Além dos milagres alguns ainda mandam colocar, talvez como um reforço, sei lá,  um copo com água sobre um móvel para ser abençoado pelo padre, bispo, pastor... enfim pelo religiosos que conduz o ato para, ao final da liturgia, ser bebida por aquele que sofre algum mal, seja físico ou espiritual. Assim dizem. Mas, só no final. Tudo planejado para segurar o velho (e outras milhares e milhares de pessoas) diante da televisão. Acho isso pura maldade.

Tem velho que já tomou tanta água abençoada que não consegue ficar quieto no sofá por mais de dois minutos. Inferniza a família toda dizendo que está com a bexiga solta. Nada. É só parar de ver esses programas por dois dias e tudo voltará ao normal.

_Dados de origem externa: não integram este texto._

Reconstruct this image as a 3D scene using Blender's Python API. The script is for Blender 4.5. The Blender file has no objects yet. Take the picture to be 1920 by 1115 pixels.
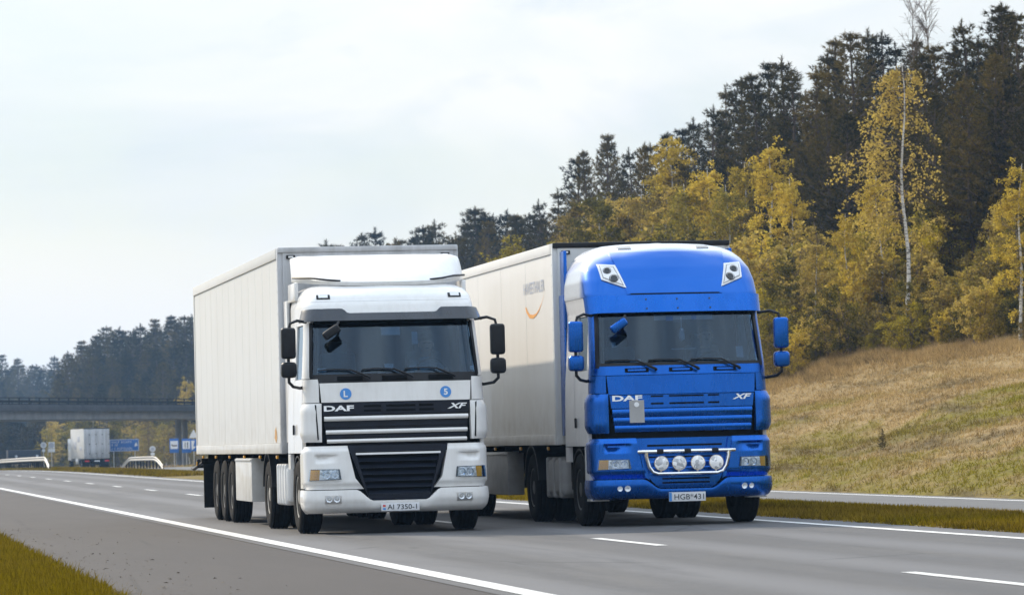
import bpy, bmesh, math, random
import numpy as np
from mathutils import Vector, Matrix

# ------------------------------------------------------------------ camera
scene = bpy.context.scene
COL = scene.collection
CAM_F, CAM_H, CAM_YAW, CAM_PITCH, CAM_ROLL = 7561.5, 1.2203, 0.16663, 0.03507, 0.0251
IMG_W, IMG_H = 1920.0, 1115.0
cF = Vector((math.sin(CAM_YAW) * math.cos(CAM_PITCH), math.cos(CAM_YAW) * math.cos(CAM_PITCH), math.sin(CAM_PITCH)))
cR0 = Vector((math.cos(CAM_YAW), -math.sin(CAM_YAW), 0))
cU0 = cR0.cross(cF)
cR = math.cos(CAM_ROLL) * cR0 - math.sin(CAM_ROLL) * cU0
cU = math.cos(CAM_ROLL) * cU0 + math.sin(CAM_ROLL) * cR0
cam_data = bpy.data.cameras.new('camera')
cam = bpy.data.objects.new('camera', cam_data)
COL.objects.link(cam)
cam.matrix_world = Matrix(((cR.x, cU.x, -cF.x, 0), (cR.y, cU.y, -cF.y, 0), (cR.z, cU.z, -cF.z, CAM_H), (0, 0, 0, 1)))
cam_data.sensor_fit = 'HORIZONTAL'
cam_data.sensor_width = 36.0
cam_data.lens = CAM_F / IMG_W * 36.0
cam_data.clip_start = 0.5
cam_data.clip_end = 9000
cam_data.dof.use_dof = True
cam_data.dof.focus_distance = 55.5
cam_data.dof.aperture_fstop = 6.3
scene.camera = cam

# ------------------------------------------------------------------ sky
SUN_EL, SUN_AZ = math.radians(33.0), math.radians(-30.5)     # azimuth from +Y, negative = left
world = bpy.data.worlds.new('World')
scene.world = world
world.use_nodes = True
wn, wl = world.node_tree.nodes, world.node_tree.links
wn.clear()
w_out = wn.new('ShaderNodeOutputWorld')
w_bg = wn.new('ShaderNodeBackground')
w_bg.inputs['Strength'].default_value = 0.1
w_sky = wn.new('ShaderNodeTexSky')
w_sky.sky_type = 'NISHITA'
w_sky.sun_disc = False
w_sky.sun_elevation = SUN_EL
w_sky.sun_rotation = SUN_AZ
w_sky.air_density = 1.0
w_sky.dust_density = 0.8
w_sky.ozone_density = 1.0
w_tc = wn.new('ShaderNodeTexCoord')
w_map = wn.new('ShaderNodeMapping')
w_map.inputs['Scale'].default_value = (1.0, 1.0, 2.2)
w_map.inputs['Rotation'].default_value = (0.25, 0.1, 0.4)
w_n1 = wn.new('ShaderNodeTexNoise')
w_n1.inputs['Scale'].default_value = 9.0
w_n1.inputs['Detail'].default_value = 7.0
w_n1.inputs['Roughness'].default_value = 0.52
w_n1.inputs['Distortion'].default_value = 0.6
w_r1 = wn.new('ShaderNodeValToRGB')
w_r1.color_ramp.elements[0].position = 0.36
w_r1.color_ramp.elements[1].position = 0.60
w_r1.color_ramp.elements[0].color = (0.50, 0.50, 0.50, 1)
w_r1.color_ramp.elements[1].color = (0.95, 0.95, 0.95, 1)
w_mix = wn.new('ShaderNodeMix')
w_mix.data_type = 'RGBA'
# white haze low down, broken cloud above it
w_sp0 = wn.new('ShaderNodeSeparateXYZ')
wl.new(w_tc.outputs['Generated'], w_sp0.inputs[0])
w_hz = wn.new('ShaderNodeMapRange')
w_hz.interpolation_type = 'SMOOTHSTEP'
w_hz.inputs['From Min'].default_value = 0.015
w_hz.inputs['From Max'].default_value = 0.10
w_hz.inputs['To Min'].default_value = 1.0
w_hz.inputs['To Max'].default_value = 0.0
wl.new(w_sp0.outputs['Z'], w_hz.inputs['Value'])
w_mx = wn.new('ShaderNodeMath')
w_mx.operation = 'MAXIMUM'
wl.new(w_hz.outputs[0], w_mx.inputs[0])
wl.new(w_r1.outputs['Color'], w_mx.inputs[1])
wl.new(w_mx.outputs[0], w_mix.inputs['Factor'])
w_n2 = wn.new('ShaderNodeTexNoise')
w_n2.inputs['Scale'].default_value = 6.5
w_n2.inputs['Detail'].default_value = 6.0
w_n2.inputs['Roughness'].default_value = 0.5
w_n2.inputs['Distortion'].default_value = 0.9
w_r2 = wn.new('ShaderNodeValToRGB')                          # thicker cloud is greyer
w_r2.color_ramp.elements[0].position = 0.34
w_r2.color_ramp.elements[1].position = 0.56
w_r2.color_ramp.elements[0].color = (0.66, 0.77, 0.87, 1)
w_r2.color_ramp.elements[1].color = (1.0, 1.0, 1.0, 1)
wl.new(w_map.outputs['Vector'], w_n2.inputs['Vector'])
wl.new(w_n2.outputs['Fac'], w_r2.inputs['Fac'])
w_sc = wn.new('ShaderNodeVectorMath')
w_sc.operation = 'SCALE'
w_sc.inputs['Scale'].default_value = 9.7
w_hm = wn.new('ShaderNodeMix')
w_hm.data_type = 'RGBA'
w_hm.inputs['B'].default_value = (1, 1, 1, 1)
wl.new(w_hz.outputs[0], w_hm.inputs['Factor'])
wl.new(w_r2.outputs['Color'], w_hm.inputs['A'])
wl.new(w_hm.outputs['Result'], w_sc.inputs[0])
wl.new(w_sc.outputs[0], w_mix.inputs['B'])
wl.new(w_tc.outputs['Generated'], w_map.inputs['Vector'])
wl.new(w_map.outputs['Vector'], w_n1.inputs['Vector'])
wl.new(w_n1.outputs['Fac'], w_r1.inputs['Fac'])

wl.new(w_sky.outputs['Color'], w_mix.inputs['A'])
# an overcast veil is brighter and bluer overhead than at the horizon
w_sep = wn.new('ShaderNodeSeparateXYZ')
wl.new(w_tc.outputs['Generated'], w_sep.inputs[0])
w_el = wn.new('ShaderNodeMapRange')
w_el.interpolation_type = 'SMOOTHSTEP'
w_el.inputs['From Min'].default_value = 0.0
w_el.inputs['From Max'].default_value = 0.80
wl.new(w_sep.outputs['Z'], w_el.inputs['Value'])
w_tint = wn.new('ShaderNodeMix')
w_tint.data_type = 'RGBA'
w_tint.inputs['A'].default_value = (1.0, 1.0, 1.0, 1)
w_tint.inputs['B'].default_value = (2.0, 2.16, 2.34, 1)
wl.new(w_el.outputs[0], w_tint.inputs['Factor'])
w_mul = wn.new('ShaderNodeMix')
w_mul.data_type = 'RGBA'
w_mul.blend_type = 'MULTIPLY'
w_mul.inputs['Factor'].default_value = 1.0
wl.new(w_mix.outputs['Result'], w_mul.inputs['A'])
wl.new(w_tint.outputs['Result'], w_mul.inputs['B'])
wl.new(w_mul.outputs['Result'], w_bg.inputs['Color'])
wl.new(w_bg.outputs['Background'], w_out.inputs['Surface'])

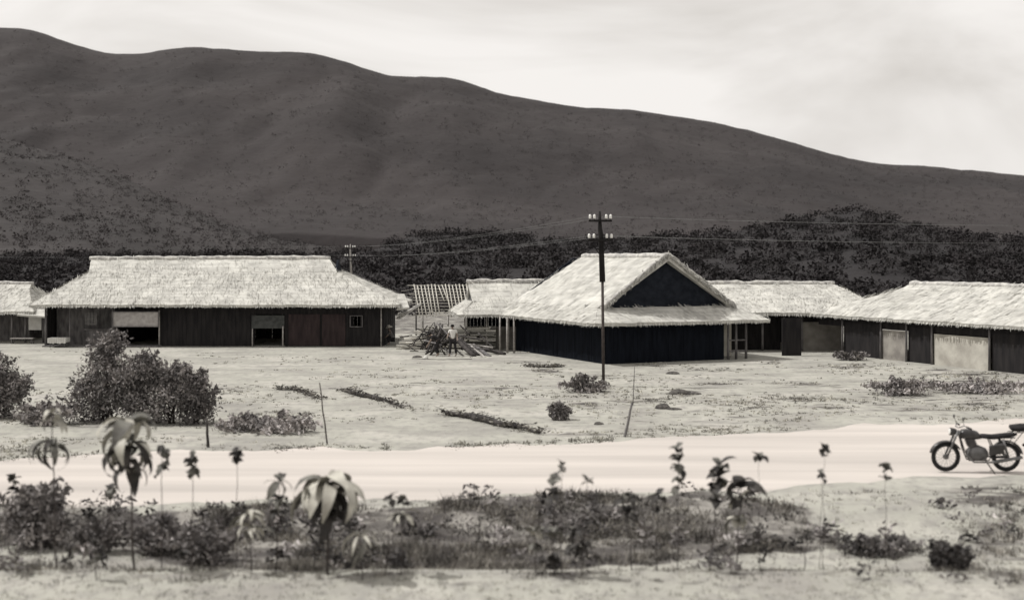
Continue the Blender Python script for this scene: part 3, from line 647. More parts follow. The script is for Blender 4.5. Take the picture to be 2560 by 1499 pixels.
bh = thing('brushwood_heap', 'tangled dark heap of sticks piled behind the bending person', 'brushwood', G(1082, 885)+Vector((0, 1.9, 0)))
mb = MB(); cb = wloc(bh)
for i in range(120):
    c_ = cb+Vector((random.gauss(0, .55), random.gauss(0, .3), abs(random.gauss(.6, .45)))); c_.z = min(c_.z, 1.95-abs(c_.x-cb.x)*1.1); d = Vector((random.gauss(0, .5), random.gauss(0, .3), random.gauss(.1, .55))).normalized()*random.uniform(.2, .55)
    if (c_-d).z < 0 or (c_+d).z < 0: c_.z += abs(d.z)
    mb.tube([c_-d, c_+d*.2+Vector((0, 0, .02)), c_+d], [random.uniform(.015, .04)]*3, 5)
mb.build('sticks', M['log'], bh, kind='stuff')
def rock(px, py, sx, sz, m, label, name='stone', cat='stone', Y=None):
    p = G(px, py); p.z = gzf(p.x, p.y); mb = MB(); n = 10; prof = [(1, -.15), (1.05, .15), (.9, .5), (.6, .82), (.2, 1)]
    mb.lathe(p, [(r_*sx, h_*sz) for r_, h_ in prof], n)
    for v in mb.V: q = (v-p); k = .8+.5*float(fbm(q.x*2.3/sx+px, q.y*2.3/sx+q.z*2/sx, 2, 4)); v.x = p.x+q.x*k; v.y = p.y+q.y*k*.8; v.z = p.z+q.z*k
    tag(mb.build(name, M[m], None, True, loc=p), label, cat)
rock(1043, 893, .28, .12, 'soil', 'small dark clod on the ground left of the workers', 'clod', 'clod')
rock(1064, 896, .14, .16, 'white', 'small white stone at the foot of the pole tangle')
rock(1700, 985, .45, .2, 'soil', 'largest dark soil heap in the field right of the near utility pole', 'soil_heap', 'soil heap')
rock(1735, 986, .3, .1, 'soil', 'flat tail of soil just right of the largest soil heap', 'soil_heap', 'soil heap')
rock(1657, 1018, .3, .2, 'soil', 'small round soil heap below and left of the largest soil heap', 'soil_heap', 'soil heap')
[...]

Para piorar, se é que é possível piorar alguma coisa, num desses programas disseram para os fieis espectadores ajoelharem. E nem alertaram que os de idade mais avançada não precisariam fazê-lo. Bem, ajoelhar é até um ato de humildade. Concordo. Mas, o problema para alguns, com muitos anos de experiência, mas que ainda não criaram juízo, é levantar.

Presenciei, mais que uma vez em igrejas, anciãos que, após ajoelharem-se para uma oração, precisaram de dois benevolentes parceiros de fé para poderem levantarem-se. Pode uma coisa dessas?

Será que ninguém percebe que para muitos idosos ajoelhar-se (e consequentemente levantar-se depois) é pior que comer farofa com hashi?

Mas que falta de sensibilidade é essa?

Todavia, por vezes, fico pensado com meus botões: O que há de errado em ser velho (além é claro de lotar os prontos-socorros e passar na frente dos outros nas filas de bancos e aeroportos (o que chateia alguns poucos insensíveis) NADA.

 Velho é velho. O que fazer? Afinal, os que têm alguma sorte chegarão a ser velhos. É a vida, embora mais próxima da morte, continua a ser a vida. Ponto.

[1] Para preparar-se uma boa caipirinha basta juntar açúcar (duas colheres) e sumo de limão (1 limão) num copo, ou outro recipiente qualquer, macetar com o pilão e, em seguida, completar com pinga de boa qualidade.

Obs. Caipirinha de vodca, que muito se popularizou aqui no Brasil, para mim é o mesmo que galinhada de carneiro. Invenção de quem nunca teve nada melhor a fazer.